U.S. men come up short in Gold Cup final as women go global

Jul 7, 2019; Chicago, IL, USA; United States forward Paul Arriola (7) reacts after losing to Mexico in the championship match of the CONCACAF Gold Cup soccer tournament at Soldier Field. Quinn Harris-USA TODAY Sports

(Reuters) - The contrast in competitiveness between the United States women and men's teams was starkly exposed on Sunday when the former won a fourth World Cup and the latter went down to Mexico in the Gold Cup final.

The 1-0 loss for the men in a regional competition the U.S. had won six times before was a missed opportunity to take a big step forward under Gregg Berhalter, who was leading the team in his first tournament as coach.

"When you talk about a step the team needs to take, we're close," Berhalter told reporters after the match in Chicago.

"But we weren't there tonight. We needed to score goals, we needed to put pressure on, and you saw tonight as the match went on, they took control and scored the winning goal."

Berhalter, who was hired in December, has called for patience during his short tenure but all results will be deemed meaningful after the United States failed to even qualify for the 2018 World Cup finals.

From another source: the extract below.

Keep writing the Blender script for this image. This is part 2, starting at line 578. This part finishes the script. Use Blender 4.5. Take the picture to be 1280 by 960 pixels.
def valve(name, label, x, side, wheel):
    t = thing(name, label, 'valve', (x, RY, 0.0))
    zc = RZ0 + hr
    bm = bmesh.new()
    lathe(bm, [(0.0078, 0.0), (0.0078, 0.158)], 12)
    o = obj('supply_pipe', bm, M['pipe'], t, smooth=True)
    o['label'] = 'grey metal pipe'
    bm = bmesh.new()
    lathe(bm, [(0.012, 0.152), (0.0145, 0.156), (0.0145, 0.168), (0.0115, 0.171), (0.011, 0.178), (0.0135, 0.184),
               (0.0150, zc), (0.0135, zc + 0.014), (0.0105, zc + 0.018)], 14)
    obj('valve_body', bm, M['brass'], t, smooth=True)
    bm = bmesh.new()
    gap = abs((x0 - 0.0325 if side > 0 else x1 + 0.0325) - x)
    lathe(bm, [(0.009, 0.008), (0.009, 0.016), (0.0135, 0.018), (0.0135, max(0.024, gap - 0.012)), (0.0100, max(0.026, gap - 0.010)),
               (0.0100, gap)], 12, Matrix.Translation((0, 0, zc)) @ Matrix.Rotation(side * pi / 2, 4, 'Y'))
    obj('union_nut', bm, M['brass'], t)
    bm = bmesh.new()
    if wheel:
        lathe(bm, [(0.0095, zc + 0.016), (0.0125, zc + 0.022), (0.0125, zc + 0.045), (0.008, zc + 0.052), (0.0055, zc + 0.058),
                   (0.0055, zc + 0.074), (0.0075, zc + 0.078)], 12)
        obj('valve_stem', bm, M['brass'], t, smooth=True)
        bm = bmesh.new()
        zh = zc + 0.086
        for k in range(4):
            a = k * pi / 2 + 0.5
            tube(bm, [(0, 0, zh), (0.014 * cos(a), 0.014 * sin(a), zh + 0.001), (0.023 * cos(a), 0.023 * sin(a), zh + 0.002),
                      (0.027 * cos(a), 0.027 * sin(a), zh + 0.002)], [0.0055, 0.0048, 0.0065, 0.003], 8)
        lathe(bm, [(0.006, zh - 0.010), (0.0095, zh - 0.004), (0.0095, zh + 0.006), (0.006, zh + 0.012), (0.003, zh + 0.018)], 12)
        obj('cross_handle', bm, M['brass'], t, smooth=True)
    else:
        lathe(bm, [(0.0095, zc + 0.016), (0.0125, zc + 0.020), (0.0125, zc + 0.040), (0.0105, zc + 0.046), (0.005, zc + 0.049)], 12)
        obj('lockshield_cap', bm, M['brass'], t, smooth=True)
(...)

The Americans certainly had another opportunity to lift a major trophy against a Mexico side missing several key players.

U.S. midfielder Christian Pulisic, a promising 20-year-old who many expect to play a leading role in the team in the years ahead, had a couple of good chances but missed both. Still, Berhalter said, there were some positives to take from the final. "I think the guys will learn a lot from this game," he said.

"There's a lot of guys playing in a game like this for the first time. For us, the whole month has been about making progress. And when I look back I think we did make progress.

"This experience will help us moving forward."

Playing on the same day as their women captured headlines around the world with their triumph in France only highlighted the long road the men must travel to become a true international power. While the women's team is a model of stability from the coaching staff through to the players, the men are still searching for the right mix.

"You're always searching for a perfect performance so when you evaluate at every game, there's things that can improve," Berhalter added.

"Defensively, we conceded two goals all tournament, chance creation I think was positive in most games but overall ... I think they did a good job of understanding that it's a long process, and you just keep having to build."